## BEGIN ENTRIES PROVIDED

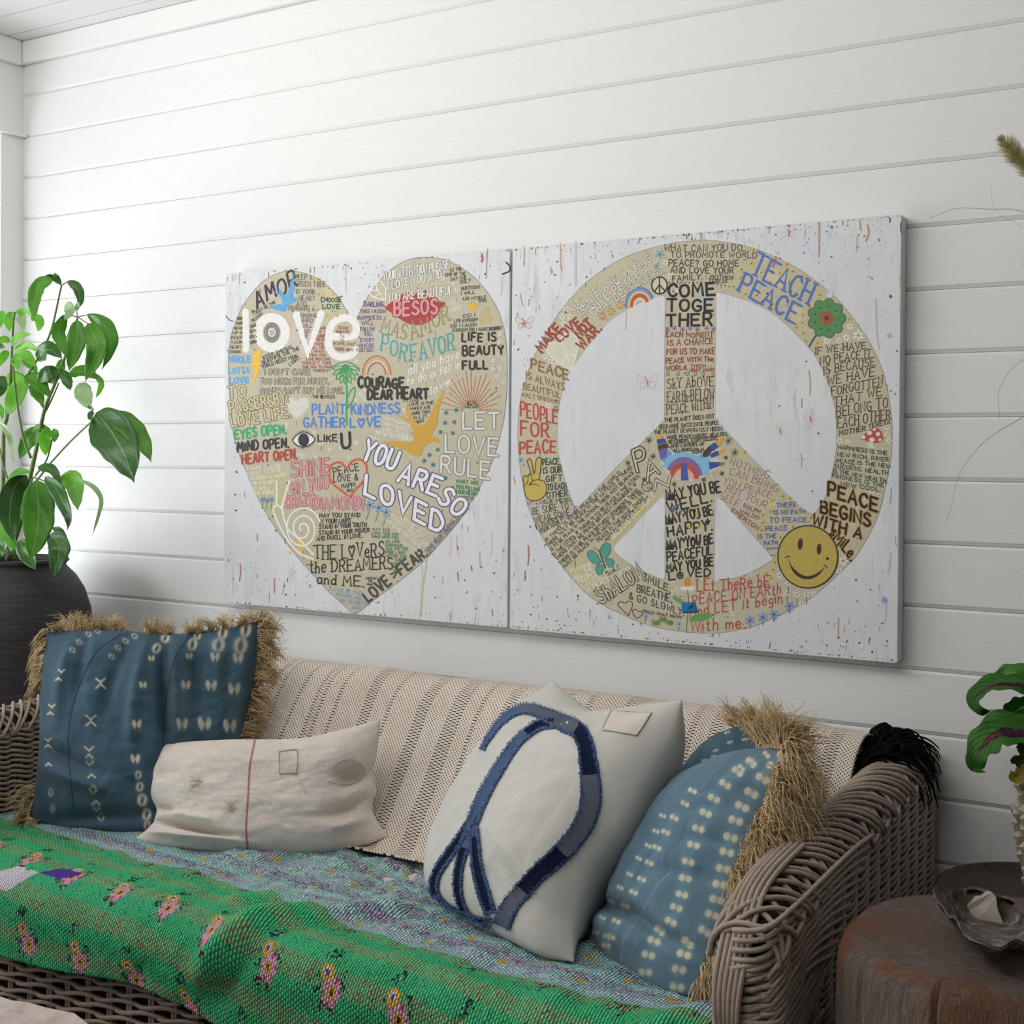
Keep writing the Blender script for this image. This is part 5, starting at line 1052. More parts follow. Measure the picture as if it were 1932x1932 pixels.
# upper left (sheet 1)
A.frame(4.391, 960, 420); ptint(980, 420, 60, 30, '#c3bd95'); ptint(420, 950, 60, 40, '#c2b7a0'); ptint(250, 1550, 90, 80, '#c4b5a0'); ptint(1500, 1700, 120, 60, '#bdb8a0'); ptint(1620, 640, 40, 70, '#a8b8b4')
WLO = dict(c='#7f7a70', style='o', bg='#d8d6cf')
tx('ALL WE ARE SAYING', 520, 745, 1185, 310, 66, w=9, **WLO); tx('IS GIVE PEACE A', 600, 775, 1175, 400, 62, w=9, **WLO); tx('CHANCE.', 700, 775, 985, 585, 62, w=9, **WLO); tx('-John LENNON', 990, 575, 1305, 410, 46, w=7, **WLO)
for (x, y, r_) in ((1250, 262, 42), (1222, 362, 30)): A.flower(x, y, r_, '#6fa9b4', '#a05a48', 3)
for (x, y) in ((1300, 330), (1335, 440), (440, 782), (505, 780), (475, 715), (1405, 560), (330, 1520), (300, 1110), (385, 1185), (345, 1150), (455, 840), (1590, 1360)): A.flower(x, y, 26, '#dad8d0', '#8a7a60', 2)
A.fill('peace_badge', [(1248+68*math.cos(v), 520+72*math.sin(v)) for v in np.linspace(0, 2*PI, 28, endpoint=False)], '#c8c2ac', 3)
a = np.linspace(0, 2*PI, 32); A.line('peace_badge', np.stack([1248+64*np.cos(a), 520+70*np.sin(a)], 1), 2.8, INK, 4); A.line('peace_badge', [(1246, 455), (1250, 590)], 2.6, INK, 4); A.line('peace_badge', [(1248, 515), (1205, 572)], 2.6, INK, 4); A.line('peace_badge', [(1248, 515), (1295, 568)], 2.6, INK, 4)
for r_, c_ in ((118, '#7a78b0'), (104, '#6f9cc0'), (90, '#cfc070'), (74, '#b9624a'), (62, '#b9624a'), (46, '#d0ccc0')):
    aa = np.linspace(PI*.98, PI*1.86, 20); A.line('rainbow', np.stack([1085+r_*np.cos(aa), 690+r_*1.28*np.sin(aa)], 1), 3.6, c_, 3)
for (x, y) in ((775, 775), (848, 735), (925, 682)):
    for k in range(4): aa = PI*k/4; A.line('star_pattern', [(x-34*math.cos(aa), y-38*math.sin(aa)), (x+34*math.cos(aa), y+38*math.sin(aa))], 1.2, '#a8584a', 3)
    A.disc('star_pattern', x, y, 16, 16, '#cfae50', 4, 8)
RDO = dict(c='#6d3836', style='o', bg='#b5544e')
tx('MAKE', 275, 1080, 440, 880, 80, w=10, **RDO); tx('LOVE', 420, 990, 600, 840, 76, w=10, **RDO); tx('NOT', 585, 955, 700, 850, 76, w=10, **RDO); tx('WAR.', 610, 1050, 770, 885, 76, w=10, **RDO)
A.fill('pale_heart', [(515, 1225), (400, 1150), (325, 1080), (322, 1020), (370, 990), (440, 1000), (438, 950), (490, 918), (550, 940), (575, 1000), (555, 1110)], '#c9c5b2', 2, 3); A.line('pale_heart', [(515, 1225), (400, 1150), (325, 1080), (322, 1020), (370, 990), (440, 1000), (438, 950), (490, 918), (550, 940), (575, 1000), (555, 1110), (515, 1225)], 2.4, '#d9d7cc', 3, True)
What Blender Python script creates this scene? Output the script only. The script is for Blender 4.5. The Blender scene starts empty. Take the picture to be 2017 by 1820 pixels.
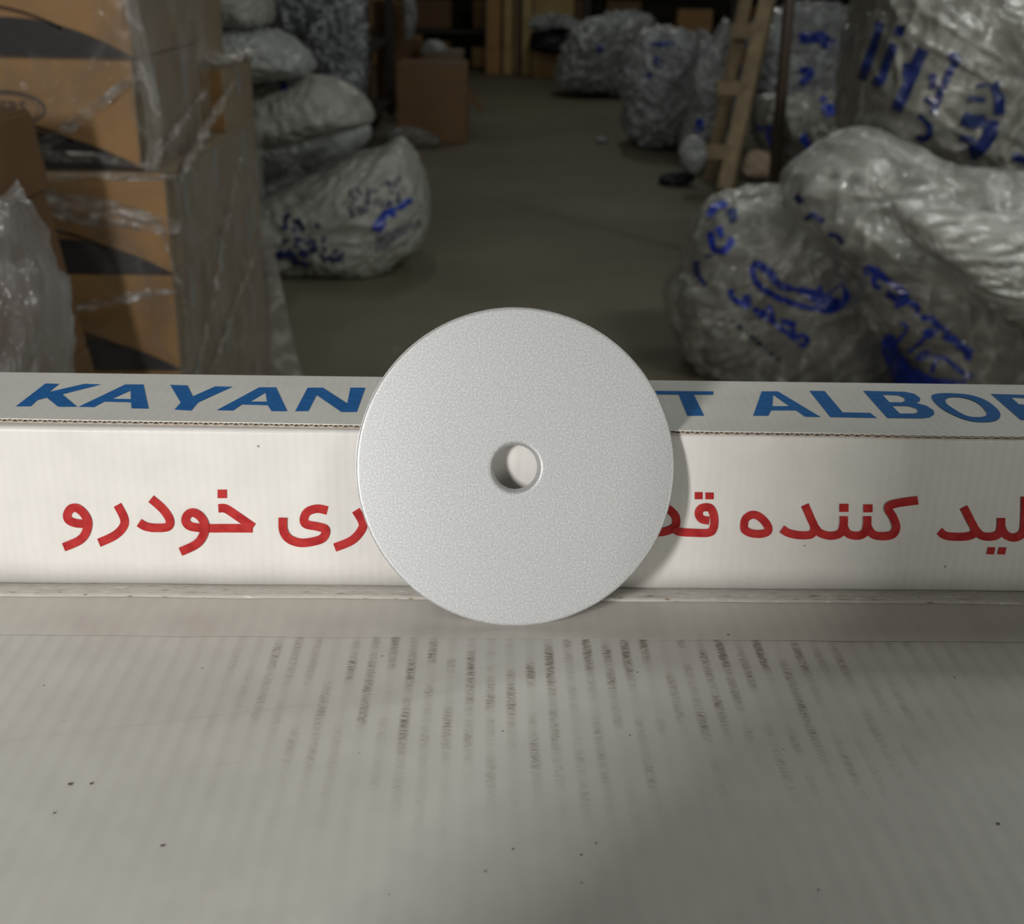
import bpy, bmesh, math, random
import numpy as np
from mathutils import Vector, Matrix, noise
from mathutils.bvhtree import BVHTree
from mathutils.geometry import tessellate_polygon
random.seed(7)
sc = bpy.context.scene
C = sc.collection
R_ = math.radians

# ------------------------------------------------------------------ camera
cam_d = bpy.data.cameras.new('camera'); cam = bpy.data.objects.new('camera', cam_d); C.objects.link(cam)
CAM = Vector((0, 0, 1.15))
ROT = Matrix.Rotation(R_(-1.4), 3, 'Z') @ Matrix.Rotation(R_(68), 3, 'X') @ Matrix.Rotation(R_(1.15), 3, 'Z')
cam.matrix_world = Matrix.Translation(CAM) @ ROT.to_4x4()
cam_d.sensor_fit = 'HORIZONTAL'; cam_d.sensor_width = 36; cam_d.lens = 36 * 2400 / 2017
cam_d.clip_start = 0.02; cam_d.clip_end = 60
cam_d.dof.use_dof = True; cam_d.dof.focus_distance = 0.465; cam_d.dof.aperture_fstop = 17
sc.camera = cam

# ------------------------------------------------------------------ world, lamps, exposure
w = bpy.data.worlds.new('world'); sc.world = w; w.use_nodes = True
w.node_tree.nodes['Background'].inputs[0].default_value = (0.90, 0.89, 0.82, 1)
w.node_tree.nodes['Background'].inputs[1].default_value = 0.050
def area(name, loc, target, size, power, col, size_y=None):
    l = bpy.data.lights.new(name, 'AREA'); l.energy = power; l.color = col
    l.shape = 'RECTANGLE'; l.size = size; l.size_y = size_y or size
    o = bpy.data.objects.new(name, l); C.objects.link(o); o.location = loc
    o.rotation_euler = (Vector(target) - Vector(loc)).to_track_quat('-Z', 'Y').to_euler(); return o
area('bench_lamp', (-.76, -.88, 1.42), (-.02, .43, .95), .16, 21.5, (1.0, .968, .935), .30)
area('right_fill_light', (1.7, -1.3, 1.25), (0.2, .43, .95), .9, 13.5, (1.0, .985, .90))  # soft fill added from behind right to lift the shaded side
area('ceiling_tube_light', (-.5, 1.5, 2.9), (-.1, .6, .9), 1.2, 4.2, (.98, 1.0, .94), .12)
area('ceiling_tube_light', (1.75, 1.9, 2.5), (1.2, 3.4, .4), 1.2, 27, (.97, 1.0, .96), .12)
area('ceiling_tube_light', (2.1, 4.2, 3.4), (1.7, 3.9, 0), 1.3, 11, (.95, 1.0, .96), .12)
area('ceiling_tube_light', (-0.6, 6.8, 3.6), (-.5, 6.8, 0), 1.3, 8, (.95, 1.0, .95), .12)
area('ceiling_tube_light', (1.2, 11.5, 3.8), (1.0, 11.5, 0), 1.3, 16, (.97, 1.0, .90), .15)
area('ceiling_tube_light', (-2.2, 3.0, 3.2), (-1.5, 3.0, 0), 1.0, 2.5, (1.0, .95, .88), .12)
sc.view_settings.view_transform = 'Standard'; sc.view_settings.look = 'None'
sc.view_settings.exposure = 0.0; sc.view_settings.gamma = 1.0
sc.view_settings.use_curve_mapping = False

# ------------------------------------------------------------------ helpers
def ray(x, y):
    return ROT @ Vector(((x - 1008.5) / 2400, (910 - y) / 2400, -1))
def on_z(x, y, z):
    d = ray(x, y); return CAM + d * ((z - CAM.z) / d.z)
def on_y(x, y, Y):
    d = ray(x, y); return CAM + d * (Y / d.y)
def crop(pts, ox, oy, s):
    return [(ox + a / s, oy + b / s) for a, b in pts]

def mesh_obj(name, verts, faces, mat, parent=None, smooth=False):
    me = bpy.data.meshes.new(name); me.from_pydata([tuple(v) for v in verts], [], faces); me.update()
    if mat: me.materials.append(mat)
    if smooth: me.polygons.foreach_set('use_smooth', [True] * len(me.polygons))
    o = bpy.data.objects.new(name, me); C.objects.link(o)
    if parent: o.parent = parent
    return o
def bm_obj(name, bm, mat, parent=None, smooth=False):
    me = bpy.data.meshes.new(name); bm.to_mesh(me); bm.free()
    if mat: me.materials.append(mat)
    if smooth: me.polygons.foreach_set('use_smooth', [True] * len(me.polygons))
    o = bpy.data.objects.new(name, me); C.objects.link(o)
    if parent: o.parent = parent
    return o
def tag(o, label=None, cat=None, group=None, kind=None):
    if label: o['label'] = label
    if cat: o['category'] = cat
    if group: o['group'] = group
    if kind: o['kind'] = kind
    return o
def empty(name, loc=(0, 0, 0), rot=(0, 0, 0), **k):
    o = bpy.data.objects.new(name, None); C.objects.link(o); o.location = loc; o.rotation_euler = rot
    o.empty_display_size = .05
    return tag(o, **k)
def box_bm(bm, x0, x1, y0, y1, z0, z1, bev=0):
    r = bmesh.ops.create_cube(bm, size=1)
    vs = r['verts']
    for v in vs:
        v.co = Vector((x0 + (v.co.x + .5) * (x1 - x0), y0 + (v.co.y + .5) * (y1 - y0), z0 + (v.co.z + .5) * (z1 - z0)))
    if bev:
        es = list({e for v in vs for e in v.link_edges})
        bmesh.ops.bevel(bm, geom=es, offset=bev, segments=2, affect='EDGES', profile=.6)
def box(name, x0, x1, y0, y1, z0, z1, mat, parent=None, bev=0):
    bm = bmesh.new(); box_bm(bm, x0, x1, y0, y1, z0, z1, bev)
    return bm_obj(name, bm, mat, parent)
def bar_bm(bm, a, b, wx, wy, bev=0.002):
    a = Vector(a); b = Vector(b); d = b - a
    q = d.to_track_quat('Z', 'Y')
    r = bmesh.ops.create_cube(bm, size=1); vs = r['verts']
    for v in vs:
        v.co = a + q @ Vector((v.co.x * wx, v.co.y * wy, (v.co.z + .5) * d.length))

# ------------------------------------------------------------------ materials
def new_mat(name):
    m = bpy.data.materials.new(name); m.use_nodes = True
    nt = m.node_tree; return m, nt, nt.nodes['Principled BSDF']
def N(nt, t, **k):
    n = nt.nodes.new(t)
    for a, b in k.items():
        if hasattr(n, a): setattr(n, a, b)
        else: n.inputs[a].default_value = b
    return n
def math_n(nt, op, a, b=None):
    n = nt.nodes.new('ShaderNodeMath'); n.operation = op
    for i, v in enumerate((a, b)):
        if v is None: continue
        if isinstance(v, (int, float)): n.inputs[i].default_value = v
        else: nt.links.new(v, n.inputs[i])
    return n.outputs[0]
def coords(nt, scale=(1, 1, 1), space='Object'):
    tc = nt.nodes.new('ShaderNodeTexCoord'); mp = nt.nodes.new('ShaderNodeMapping')
    mp.inputs['Scale'].default_value = scale
    nt.links.new(tc.outputs[space], mp.inputs[0]); return mp.outputs[0]
def noise_n(nt, vec, scale, detail=3, rough=.5):
    n = nt.nodes.new('ShaderNodeTexNoise'); n.inputs['Scale'].default_value = scale
    n.inputs['Detail'].default_value = detail; n.inputs['Roughness'].default_value = rough
    nt.links.new(vec, n.inputs['Vector']); return n.outputs['Fac']
def ramp(nt, fac, stops):
    r = nt.nodes.new('ShaderNodeValToRGB'); e = r.color_ramp.elements
    while len(e) < len(stops): e.new(.5)
    for i, (p, c) in enumerate(stops):
        e[i].position = p; e[i].color = (*c, 1) if len(c) == 3 else c
    nt.links.new(fac, r.inputs[0]); return r.outputs[0]
def bump(nt, bsdf, h, strength, dist):
    b = nt.nodes.new('ShaderNodeBump'); b.inputs['Strength'].default_value = strength
    b.inputs['Distance'].default_value = dist
    nt.links.new(h, b.inputs['Height']); nt.links.new(b.outputs[0], bsdf.inputs['Normal'])
def mixc(nt, fac, a, b):
    n = nt.nodes.new('ShaderNodeMix'); n.data_type = 'RGBA'
    for s, v in ((0, fac), (6, a), (7, b)):
        if isinstance(v, (int, float)): n.inputs[s].default_value = v
        elif isinstance(v, tuple): n.inputs[s].default_value = (*v, 1)
        else: nt.links.new(v, n.inputs[s])
    return n.outputs[2]
def simple(name, col, rough=.6, metal=0, var=.12, scale=40, bmp=0, spec=.5, coat=0):
    m, nt, b = new_mat(name)
    v = coords(nt); f = noise_n(nt, v, scale, 4)
    c0 = tuple(x * (1 - var) for x in col); c1 = tuple(min(1, x * (1 + var)) for x in col)
    nt.links.new(ramp(nt, f, [(.3, c0), (.7, c1)]), b.inputs['Base Color'])
    b.inputs['Roughness'].default_value = rough; b.inputs['Metallic'].default_value = metal
    b.inputs['Specular IOR Level'].default_value = spec; b.inputs['Coat Weight'].default_value = coat
    if bmp: bump(nt, b, f, .5, bmp)
    return m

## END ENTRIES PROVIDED

(EXERCISE)
Using the data above, print only the lines starting at the one with "What Blender Python" and ending at the one with "sc.camera = cam", exactly as they stand, minus the pictures.

(REPLY TO THE EXERCISE)
What Blender Python script creates this scene? Output the script only. The script is for Blender 4.5. The Blender scene starts empty. Take the picture to be 2017 by 1820 pixels.
import bpy, bmesh, math, random
import numpy as np
from mathutils import Vector, Matrix, noise
from mathutils.bvhtree import BVHTree
from mathutils.geometry import tessellate_polygon
random.seed(7)
sc = bpy.context.scene
C = sc.collection
R_ = math.radians

# ------------------------------------------------------------------ camera
cam_d = bpy.data.cameras.new('camera'); cam = bpy.data.objects.new('camera', cam_d); C.objects.link(cam)
CAM = Vector((0, 0, 1.15))
ROT = Matrix.Rotation(R_(-1.4), 3, 'Z') @ Matrix.Rotation(R_(68), 3, 'X') @ Matrix.Rotation(R_(1.15), 3, 'Z')
cam.matrix_world = Matrix.Translation(CAM) @ ROT.to_4x4()
cam_d.sensor_fit = 'HORIZONTAL'; cam_d.sensor_width = 36; cam_d.lens = 36 * 2400 / 2017
cam_d.clip_start = 0.02; cam_d.clip_end = 60
cam_d.dof.use_dof = True; cam_d.dof.focus_distance = 0.465; cam_d.dof.aperture_fstop = 17
sc.camera = cam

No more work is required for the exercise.